Professor SK Dash of the Centre for Atmospheric Sciences (CAS) at the Indian Institute of Technology-Delhi said, “We know that warmer atmospheric conditions have increased the incidents of lightning and thunderstorms in many parts of the world. Heat plays a major role in bringing on thunderstorms. The exact mechanism of climate change induced thunderstorms is still being studied.”

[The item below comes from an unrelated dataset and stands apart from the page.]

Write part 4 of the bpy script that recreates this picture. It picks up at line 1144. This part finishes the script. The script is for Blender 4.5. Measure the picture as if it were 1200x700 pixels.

IMD earlier said that weak El Nino conditions prevailing over the equatorial Pacific Ocean will lead to higher temperatures in northwest and central India. El Nino is a weather phenomenon characterised by warm ocean temperatures in the equatorial Pacific Ocean. El Nino years are characterised by a weak monsoon and more episodes of heat waves. In the rain and storms triggered by this week’s western disturbance, 24 people died in Rajasthan, said disaster management, relief and civil defence department secretary Ashutosh Pednekar. Madhya Pradesh revenue secretary Manish Rastogi said, “We have reports of 21 deaths due to squalls from all over the state.” In Gujarat and Maharashtra, officials put the toll at 10 and three, respectively. In Uttar Pradesh, two people were killed by lightning on Wednesday.

Apart from the Centre, the affected states too announced aids for the victims’ families. Rajasthan chief minister Ashok Gehlot condoled the deaths, directing authorities to conduct a survey of losses and damages caused. The western state also announced a compensation of ?4 lakh each for the families of the victims. Madhya Pradesh CM Kamal Nath too expressed grief over the deaths. According to the MP Congress, the state government announced a compensation of Rs 4 lakh each for the family of those killed. Gujarat chief minister Vijay Rupani announced an aid of Rs 2 lakh each for the kin of the deceased.

Last year, thunderstorms claimed 166 lives in Uttar Pradesh (April-May) and 75 in Jharkhand (June-July). Dust storms killed over 150 lives in Uttar Pradesh (May) and 68 in Rajasthan (April-May). However, the national capital was largely unaffected.